CELESTIAL BODIES II
There are evenings that entertain you, and then there are evenings that rearrange something inside you—Celestial Bodies at the Keorapetse William Kgositsile Theatre, UJ Arts Centre did the latter.
Having first encountered this collaboration at Joburg Theatre, I walked in with expectation—but also curiosity. That first staging was already a triumph: an ambitious fusion between Joburg Ballet and Universe on Stage, where physics met plié, and cosmology unfolded through corps de ballet formations. It was intellectually rich, anchored by the brilliance of Dr. Luca Pontiggia and the ever-commanding musical presence of Yasheen Modi. You learned. You admired. You were moved.
But this second experience? This was transcendence.
From the moment the auditorium dissolved into darkness—courtesy of Simon King’s restrained yet devastatingly effective lighting design—you felt it: this would lean deeper into movement, into embodiment. Less lecture, more language of the body. And that is exactly what unfolded.

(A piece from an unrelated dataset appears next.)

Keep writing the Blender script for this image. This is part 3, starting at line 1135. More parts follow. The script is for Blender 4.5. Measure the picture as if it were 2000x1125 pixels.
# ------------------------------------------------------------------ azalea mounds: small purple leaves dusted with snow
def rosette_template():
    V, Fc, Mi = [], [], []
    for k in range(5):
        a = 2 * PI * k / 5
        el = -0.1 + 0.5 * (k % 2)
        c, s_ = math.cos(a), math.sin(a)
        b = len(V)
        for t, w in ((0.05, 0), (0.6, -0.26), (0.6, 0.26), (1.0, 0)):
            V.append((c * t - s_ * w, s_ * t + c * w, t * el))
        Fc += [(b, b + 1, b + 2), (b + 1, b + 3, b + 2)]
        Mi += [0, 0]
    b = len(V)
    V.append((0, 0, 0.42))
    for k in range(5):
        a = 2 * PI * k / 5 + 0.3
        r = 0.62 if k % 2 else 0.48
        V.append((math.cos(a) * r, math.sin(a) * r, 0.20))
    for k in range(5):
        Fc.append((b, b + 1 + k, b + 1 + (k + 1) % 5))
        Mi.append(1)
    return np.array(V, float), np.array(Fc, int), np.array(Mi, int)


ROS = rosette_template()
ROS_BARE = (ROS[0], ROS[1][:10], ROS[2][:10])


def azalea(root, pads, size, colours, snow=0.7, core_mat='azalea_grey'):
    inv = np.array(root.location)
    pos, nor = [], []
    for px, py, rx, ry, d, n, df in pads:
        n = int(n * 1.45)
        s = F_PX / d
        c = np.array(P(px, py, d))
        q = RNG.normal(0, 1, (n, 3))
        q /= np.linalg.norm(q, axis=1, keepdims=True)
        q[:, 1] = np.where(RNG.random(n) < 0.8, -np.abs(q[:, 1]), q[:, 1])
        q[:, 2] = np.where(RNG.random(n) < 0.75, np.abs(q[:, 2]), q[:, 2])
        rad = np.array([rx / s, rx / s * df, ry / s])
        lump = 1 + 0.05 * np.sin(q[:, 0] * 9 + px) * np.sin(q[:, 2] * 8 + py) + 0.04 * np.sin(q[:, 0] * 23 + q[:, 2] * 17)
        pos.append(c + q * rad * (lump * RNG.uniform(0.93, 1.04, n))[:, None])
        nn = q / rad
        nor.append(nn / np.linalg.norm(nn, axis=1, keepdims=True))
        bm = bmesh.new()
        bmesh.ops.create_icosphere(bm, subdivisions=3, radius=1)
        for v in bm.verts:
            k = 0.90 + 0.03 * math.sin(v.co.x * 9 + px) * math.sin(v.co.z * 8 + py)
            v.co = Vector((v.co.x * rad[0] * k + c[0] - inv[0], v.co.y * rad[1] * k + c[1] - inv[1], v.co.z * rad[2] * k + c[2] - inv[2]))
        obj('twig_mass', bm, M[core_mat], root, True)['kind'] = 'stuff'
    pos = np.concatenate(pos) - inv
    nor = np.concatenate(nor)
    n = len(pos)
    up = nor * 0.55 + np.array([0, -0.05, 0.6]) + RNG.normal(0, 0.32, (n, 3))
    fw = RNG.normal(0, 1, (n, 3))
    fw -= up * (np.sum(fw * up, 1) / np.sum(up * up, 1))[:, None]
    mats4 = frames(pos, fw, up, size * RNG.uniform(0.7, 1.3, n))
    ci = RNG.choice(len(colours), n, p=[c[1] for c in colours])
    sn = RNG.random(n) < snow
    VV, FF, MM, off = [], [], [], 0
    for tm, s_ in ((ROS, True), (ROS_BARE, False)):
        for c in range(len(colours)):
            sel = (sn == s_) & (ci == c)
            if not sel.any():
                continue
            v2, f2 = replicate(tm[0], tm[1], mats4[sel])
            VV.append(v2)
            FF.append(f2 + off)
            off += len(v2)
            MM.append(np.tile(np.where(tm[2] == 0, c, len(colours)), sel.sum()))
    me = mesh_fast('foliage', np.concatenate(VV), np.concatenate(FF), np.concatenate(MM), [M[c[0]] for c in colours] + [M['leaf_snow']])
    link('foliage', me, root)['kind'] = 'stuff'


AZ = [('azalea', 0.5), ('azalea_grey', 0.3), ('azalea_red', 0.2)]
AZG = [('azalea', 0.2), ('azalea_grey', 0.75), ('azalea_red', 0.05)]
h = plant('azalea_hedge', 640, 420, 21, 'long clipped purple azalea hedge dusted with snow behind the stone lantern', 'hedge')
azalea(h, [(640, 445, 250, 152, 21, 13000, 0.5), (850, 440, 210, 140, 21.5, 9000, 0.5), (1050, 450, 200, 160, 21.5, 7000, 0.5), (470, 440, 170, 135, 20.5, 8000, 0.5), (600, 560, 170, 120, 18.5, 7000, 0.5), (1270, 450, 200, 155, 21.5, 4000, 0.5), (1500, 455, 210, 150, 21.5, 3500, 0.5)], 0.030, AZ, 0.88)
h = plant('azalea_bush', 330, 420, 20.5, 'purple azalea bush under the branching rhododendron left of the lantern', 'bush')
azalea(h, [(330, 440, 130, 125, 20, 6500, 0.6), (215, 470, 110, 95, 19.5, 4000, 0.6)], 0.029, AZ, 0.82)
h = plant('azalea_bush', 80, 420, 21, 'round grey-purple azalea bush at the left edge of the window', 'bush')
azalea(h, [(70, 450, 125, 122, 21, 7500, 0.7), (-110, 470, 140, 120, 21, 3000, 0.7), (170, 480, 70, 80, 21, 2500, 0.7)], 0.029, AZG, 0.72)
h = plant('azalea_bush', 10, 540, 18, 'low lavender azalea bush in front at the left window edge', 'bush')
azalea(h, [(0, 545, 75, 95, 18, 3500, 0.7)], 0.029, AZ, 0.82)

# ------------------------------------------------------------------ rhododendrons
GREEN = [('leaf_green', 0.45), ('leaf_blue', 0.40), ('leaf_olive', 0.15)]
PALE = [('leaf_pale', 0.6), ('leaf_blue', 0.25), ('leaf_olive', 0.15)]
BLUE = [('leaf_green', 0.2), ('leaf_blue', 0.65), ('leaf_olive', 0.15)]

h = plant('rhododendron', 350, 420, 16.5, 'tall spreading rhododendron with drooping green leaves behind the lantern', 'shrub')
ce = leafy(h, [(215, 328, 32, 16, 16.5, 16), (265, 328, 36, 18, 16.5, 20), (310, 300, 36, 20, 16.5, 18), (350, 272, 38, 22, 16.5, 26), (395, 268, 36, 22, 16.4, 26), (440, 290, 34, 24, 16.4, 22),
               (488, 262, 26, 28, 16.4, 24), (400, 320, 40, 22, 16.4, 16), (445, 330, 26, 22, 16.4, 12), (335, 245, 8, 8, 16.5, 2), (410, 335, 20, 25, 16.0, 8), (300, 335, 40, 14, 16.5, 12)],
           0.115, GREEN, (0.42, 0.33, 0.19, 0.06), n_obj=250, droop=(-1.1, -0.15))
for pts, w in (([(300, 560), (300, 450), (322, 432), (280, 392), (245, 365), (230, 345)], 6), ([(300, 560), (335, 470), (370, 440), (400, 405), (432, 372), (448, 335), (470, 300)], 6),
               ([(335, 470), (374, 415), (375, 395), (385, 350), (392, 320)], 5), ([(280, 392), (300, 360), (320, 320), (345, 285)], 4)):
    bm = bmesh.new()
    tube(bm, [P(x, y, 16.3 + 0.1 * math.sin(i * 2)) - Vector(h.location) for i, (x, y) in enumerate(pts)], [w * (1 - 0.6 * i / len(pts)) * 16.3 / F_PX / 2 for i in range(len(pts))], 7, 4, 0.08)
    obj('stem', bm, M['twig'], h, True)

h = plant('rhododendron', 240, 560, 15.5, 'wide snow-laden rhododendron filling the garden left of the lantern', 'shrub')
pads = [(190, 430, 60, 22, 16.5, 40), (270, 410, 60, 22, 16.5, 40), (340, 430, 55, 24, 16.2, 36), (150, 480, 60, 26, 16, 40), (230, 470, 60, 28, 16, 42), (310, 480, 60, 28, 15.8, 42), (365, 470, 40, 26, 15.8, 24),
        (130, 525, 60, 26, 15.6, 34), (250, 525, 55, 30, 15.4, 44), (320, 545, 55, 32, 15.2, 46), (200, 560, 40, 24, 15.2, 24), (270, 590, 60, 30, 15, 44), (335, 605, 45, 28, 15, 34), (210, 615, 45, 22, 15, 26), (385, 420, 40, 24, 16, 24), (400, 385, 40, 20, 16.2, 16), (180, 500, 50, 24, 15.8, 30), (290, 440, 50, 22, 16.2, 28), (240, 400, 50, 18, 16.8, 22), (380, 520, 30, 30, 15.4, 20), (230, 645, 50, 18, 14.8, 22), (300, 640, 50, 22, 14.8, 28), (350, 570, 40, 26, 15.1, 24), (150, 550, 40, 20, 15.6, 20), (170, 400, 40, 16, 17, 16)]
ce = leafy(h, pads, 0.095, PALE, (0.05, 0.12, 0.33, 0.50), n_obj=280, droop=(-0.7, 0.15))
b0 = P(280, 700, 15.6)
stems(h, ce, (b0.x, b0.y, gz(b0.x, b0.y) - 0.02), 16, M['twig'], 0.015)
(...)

The stage became a living cosmos.
Choreographed with striking clarity and imagination by Mario Gaglione, the work expanded into a more dance-forward interpretation of the universe’s grand narrative. Where the first leaned into exposition, this iteration trusted the dancers—their épaulement, their ballon, their breath—to tell the story. And they did, with staggering command.
Act II opened like a revelation.
Tammy Higgins, Monike Cristina, and Ryoko Yagyu entered not merely as performers, but as forces—gravitational, undeniable. Higgins carved space with precision; her lines were immaculate, her port de bras both fluid and declarative. Yagyu—still doing the impossible—defied physics itself, her turns sustained with a control that bordered on supernatural, her extensions reaching into that rare territory where technique dissolves into poetry.
And then, Monike Cristina.
There are moments in art where time folds in on itself. Watching her here brought back the first time—that moment in Charlie and the Chocolate Factory—when ballet ceased to be distant and became something visceral, something personal. She moves with an authority that doesn’t demand attention—it simply commands it. Her adagio work was hypnotic, each développé unfolding like a secret revealed in slow motion. Her presence? Regal. Her musicality? Innate. This wasn’t just a performance—it was a reunion with a kind of artistic truth that stays with you.
The ensemble—Chloe Blair, Latoya Mokoena, Savannah Jacobson, Kayleigh Smith, Gabriella Ghiaroni, Daria D’Orazio, Isabella Godhino, Revil Yon, Ivan Domiciano, Bruno Miranda, Miles Carrott, Miguel Franco Green—were nothing short of exceptional. The corps moved like constellations: unified yet individual, precise yet alive. Their allegro passages shimmered with synchronicity, their grand jetés slicing through space like comets, their pirouettes anchored in discipline but lifted by spirit.
What makes Celestial Bodies so singular is its seamless integration of disciplines.
Darius Botha’s visuals remain an unsung triumph—cosmic imagery that doesn’t overwhelm but elevates, allowing the dancers to exist within a universe that feels infinite yet intimate. The animation breathes with the choreography, never competing, always conversing.
The costumes by Mari Robinson and Mario Gaglione deserve their own ovation: celestial textures, flowing silhouettes, garments that respond to movement, amplifying each arabesque line and every suspension in mid-air.
And then there is the music.
Yasheen Modi does not accompany—he summons. His score is alive, responsive, deeply felt. At times thunderous, at times achingly delicate, it binds the entire production together. Watching him at the piano, just off to the side, is to witness another kind of choreography—fingers in perpetual motion, shaping emotion in real time.
Threading it all together is Dr. Luca Pontiggia, whose narration remains insightful and grounding—but in this iteration, wisely restrained. The science is still there—the Big Bang, the birth of stars, the terrifying beauty of black holes—but now it breathes. It gives space for interpretation, for feeling. The fear factor of science dissolves not just through explanation, but through embodiment.
Behind the scenes, Vanessa Nicolau ensures a production of remarkable cohesion—every cue, every transition, every moment landing with precision.
And that’s what defines this version: balance.
Where the first leaned toward the intellectual, this one surrenders to the emotional without losing its mind. It listens to its audience—the quiet murmurs after the first show, the shared desire for more dance, more immersion—and delivers, generously.
You don’t just watch Celestial Bodies.
You feel it in your chest. In your breath. In the silence between notes and the suspension at the peak of a jump. It is awe. It is wonder. It is gratitude.
Walking out of the theatre, there is a stillness—a rare, sacred calm. As if, for a moment, you’ve touched something infinite.
And somehow, impossibly, it touched you back.
Congratulations Joburg Ballet and Universe on Stage for a great show and a deserved standing ovation.